What you need to do - Print nothing but the lines from the start of the listing below through the line that contains "return CAM + d*(Y/d.y)". Do not include the pictures.

-- BEGIN Available data --

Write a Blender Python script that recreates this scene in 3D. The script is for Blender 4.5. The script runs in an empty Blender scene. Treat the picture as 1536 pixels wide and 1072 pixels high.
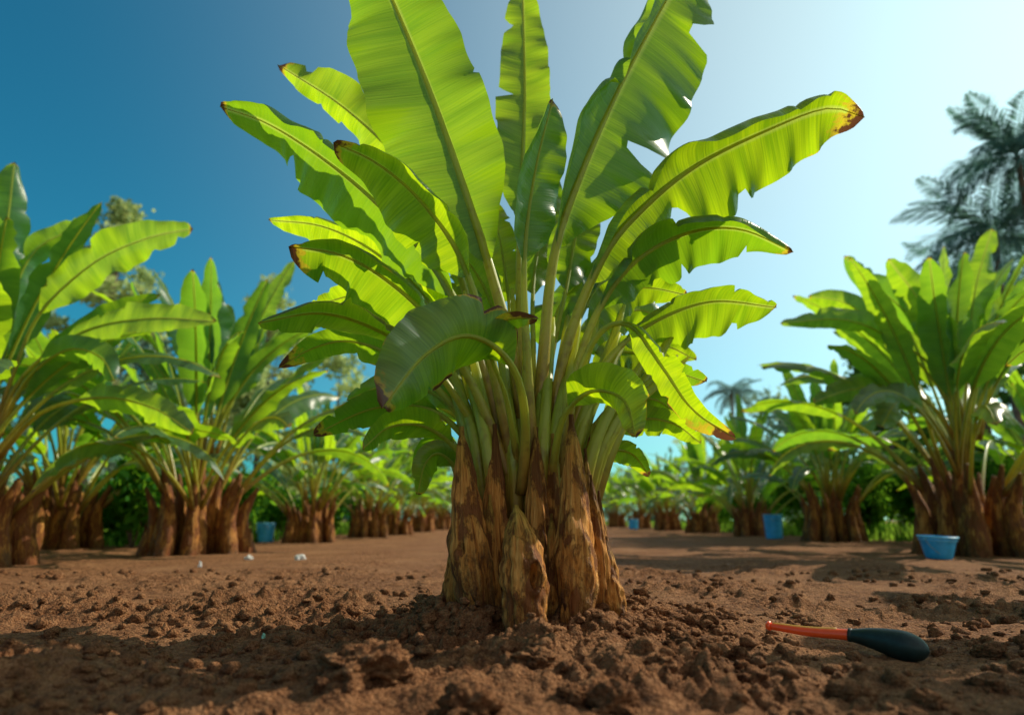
import bpy, bmesh, math, random
import numpy as np
from mathutils import Vector, Matrix
R = math.radians
C = bpy.context.scene.collection
PI = math.pi
FP = 1024.0
TP = 0.2373
pit = math.atan(TP)
CAM = Vector((0, 0, 0.5))
FWD = Vector((0, math.cos(pit), math.sin(pit)))
UP = Vector((0, -math.sin(pit), math.cos(pit)))
def P(px, py, Y):
    d = Vector((1, 0, 0))*((px-768)/FP) + FWD + UP*((536-py)/FP)
    return CAM + d*(Y/d.y)

# ---------------------------------------------------------------- noise
_rs = np.random.RandomState(7)
_T = _rs.rand(256, 256)
def vnoise(x, y):
    xi = np.floor(x).astype(int); yi = np.floor(y).astype(int)
    fx = x-xi; fy = y-yi
    fx = fx*fx*(3-2*fx); fy = fy*fy*(3-2*fy)
    a = _T[xi & 255, yi & 255]; b = _T[(xi+1) & 255, yi & 255]
    c = _T[xi & 255, (yi+1) & 255]; d = _T[(xi+1) & 255, (yi+1) & 255]
    return (a*(1-fx)+b*fx)*(1-fy)+(c*(1-fx)+d*fx)*fy
BUMPS = [(0.10, 3.55, .60, .10), (-.55, 2.25, .22, .09), (-.2, 2.2, .15, .06), (.62, 2.75, .16, .07), (.30, 3.0, .2, .03), (.45, 2.2, .13, .05),
         (-.75, 2.9, .2, .05), (1.0, 3.5, .25, .05), (-1.4, 2.5, .25, .05), (.55, 3.2, .12, .05), (-.4, 3.3, .15, .05), (.05, 2.5, .2, .04), (1.2, 2.4, .2, .04)]
def gh(x, y):
    x = np.asarray(x, float); y = np.asarray(y, float)
    n1 = vnoise(x*.9+11, y*.9+5)-.5
    n2 = vnoise(x*3.1+31, y*3.1+9)-.5
    n3 = vnoise(x*8+3, y*8+77)
    n4 = vnoise(x*19+13, y*19+17)
    n5 = vnoise(x*45+1, y*45+2)
    n6 = vnoise(x*80+41, y*80+12)
    near = np.clip(1-(np.hypot(x, y-3)-2.0)/7, .25, 1)
    cl = vnoise(x*1.7+50, y*1.7+60)
    cl = np.clip((cl-.30)*2.4, 0.2, 1)
    fore = np.clip((3.6-y)/1.4, 0, 1)*.5+1
    clod = np.clip(n3-.42, 0, 1)
    h = n1*.05+n2*.05*near+near*cl*fore*(clod*.11+np.clip(n4-.42, 0, 1)*.075+np.clip(n5-.45, 0, 1)*.045+n6*.012)
    for bx, by, r, a in BUMPS:
        h = h+a*np.exp(-((x-bx)**2+(y-by)**2)/(r*r))*(.7+.6*n3)
    return h-.03
def g(x, y): return float(gh(x, y))

# ---------------------------------------------------------------- materials
def newmat(name):
    m = bpy.data.materials.new(name); m.use_nodes = True
    nt = m.node_tree; nt.nodes.clear()
    out = nt.nodes.new('ShaderNodeOutputMaterial')
    return m, nt, out
def nd(nt, typ, ins=None, **kw):
    n = nt.nodes.new(typ)
    for k, v in kw.items(): setattr(n, k, v)
    if ins:
        for k, v in ins.items():
            if isinstance(v, bpy.types.NodeSocket): nt.links.new(v, n.inputs[k])
            else: n.inputs[k].default_value = v
    return n
def ramp(nt, fac, stops, interp='LINEAR'):
    r = nt.nodes.new('ShaderNodeValToRGB'); e = r.color_ramp; e.interpolation = interp
    while len(e.elements) < len(stops): e.elements.new(.5)
    for i, (p, c) in enumerate(stops):
        e.elements[i].position = p; e.elements[i].color = (*c, 1)
    nt.links.new(fac, r.inputs[0]); return r.outputs[0]
def mixc(nt, f, a, b, bt='MIX'):
    n = nt.nodes.new('ShaderNodeMix'); n.data_type = 'RGBA'; n.blend_type = bt
    for s, v in ((0, f), (6, a), (7, b)):
        if isinstance(v, bpy.types.NodeSocket): nt.links.new(v, n.inputs[s])
        elif s == 0: n.inputs[0].default_value = v
        else: n.inputs[s].default_value = (*v, 1)
    return n.outputs[2]
def math_(nt, op, a, b=0.0, clamp=False):
    n = nt.nodes.new('ShaderNodeMath'); n.operation = op; n.use_clamp = clamp
    for i, v in enumerate((a, b)):
        if isinstance(v, bpy.types.NodeSocket): nt.links.new(v, n.inputs[i])
        else: n.inputs[i].default_value = v
    return n.outputs[0]

def leaf_material(name, dark, light, tr, trans=.55, rough=.42):
    m, nt, out = newmat(name)
    uv = nd(nt, 'ShaderNodeUVMap').outputs[0]
    sep = nd(nt, 'ShaderNodeSeparateXYZ', {0: uv})
    u, v = sep.outputs[0], sep.outputs[1]
    au = math_(nt, 'ABSOLUTE', math_(nt, 'SUBTRACT', u, .5))
    vv = math_(nt, 'SUBTRACT', v, math_(nt, 'MULTIPLY', au, .16))
    cmb = nd(nt, 'ShaderNodeCombineXYZ', {0: math_(nt, 'MULTIPLY', vv, 95.0), 1: math_(nt, 'MULTIPLY', u, 1.2)})
    vein = nd(nt, 'ShaderNodeTexNoise', {'Vector': cmb.outputs[0], 'Scale': 1.0, 'Detail': 2.0, 'Roughness': .6}).outputs[0]
    cmb2 = nd(nt, 'ShaderNodeCombineXYZ', {0: math_(nt, 'MULTIPLY', vv, 9.0), 1: math_(nt, 'MULTIPLY', u, 1.2)})
    band = nd(nt, 'ShaderNodeTexNoise', {'Vector': cmb2.outputs[0], 'Scale': 1.0, 'Detail': 1.0}).outputs[0]
    oi = nd(nt, 'ShaderNodeObjectInfo').outputs['Random']
    tc = nd(nt, 'ShaderNodeTexCoord').outputs['Object']
    f = math_(nt, 'ADD', math_(nt, 'MULTIPLY', vein, .55), math_(nt, 'MULTIPLY', band, .45))
    base = ramp(nt, f, [(.38, dark), (.60, light)])
    base = mixc(nt, math_(nt, 'MULTIPLY', oi, .25), base, (light[0]*1.6, light[1]*1.05, light[2]*.7))
    trc = ramp(nt, f, [(.36, (tr[0]*.50, tr[1]*.64, tr[2]*.8)), (.60, tr)])
    trc = mixc(nt, math_(nt, 'MULTIPLY', oi, .85), trc, (tr[0]*.30, tr[1]*.50, tr[2]*1.5))
    mr = math_(nt, 'MULTIPLY', math_(nt, 'SUBTRACT', .036, au, True), 25.0, True)
    base = mixc(nt, mr, base, (.36, .46, .10)); trc = mixc(nt, mr, trc, (.85, .92, .16))
    dry = nd(nt, 'ShaderNodeAttribute', attribute_name='dry').outputs['Fac']
    fine = nd(nt, 'ShaderNodeTexNoise', {'Vector': tc, 'Scale': 22.0, 'Detail': 5.0, 'Roughness': .65}).outputs[0]
    dr = math_(nt, 'ADD', dry, math_(nt, 'MULTIPLY', math_(nt, 'SUBTRACT', fine, .5), .95))
    spots = math_(nt, 'MULTIPLY', math_(nt, 'SUBTRACT', fine, .66, True), 6.0, True)
    base = mixc(nt, math_(nt, 'MULTIPLY', spots, .6), base, (.16, .10, .03))
    yf = ramp(nt, dr, [(.34, (0, 0, 0)), (.46, (1, 1, 1))])
    bf = ramp(nt, dr, [(.52, (0, 0, 0)), (.64, (1, 1, 1))])
    base = mixc(nt, yf, base, (.38, .29, .03)); base = mixc(nt, bf, base, (.14, .065, .03))
    trc = mixc(nt, yf, trc, (.80, .60, .03)); trc = mixc(nt, bf, trc, (.14, .05, .02))
    bmp = nd(nt, 'ShaderNodeBump', {'Strength': .45, 'Distance': .01, 'Height': f})
    pr = nd(nt, 'ShaderNodeBsdfPrincipled', {'Base Color': base, 'Roughness': rough, 'Specular IOR Level': .6, 'Normal': bmp.outputs[0]})
    tl = nd(nt, 'ShaderNodeBsdfTranslucent', {'Color': trc, 'Normal': bmp.outputs[0]})
    mx = nd(nt, 'ShaderNodeMixShader', {0: trans, 1: pr.outputs[0], 2: tl.outputs[0]})
    nt.links.new(mx.outputs[0], out.inputs[0]); return m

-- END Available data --

Correct response -
Write a Blender Python script that recreates this scene in 3D. The script is for Blender 4.5. The script runs in an empty Blender scene. Treat the picture as 1536 pixels wide and 1072 pixels high.
import bpy, bmesh, math, random
import numpy as np
from mathutils import Vector, Matrix
R = math.radians
C = bpy.context.scene.collection
PI = math.pi
FP = 1024.0
TP = 0.2373
pit = math.atan(TP)
CAM = Vector((0, 0, 0.5))
FWD = Vector((0, math.cos(pit), math.sin(pit)))
UP = Vector((0, -math.sin(pit), math.cos(pit)))
def P(px, py, Y):
    d = Vector((1, 0, 0))*((px-768)/FP) + FWD + UP*((536-py)/FP)
    return CAM + d*(Y/d.y)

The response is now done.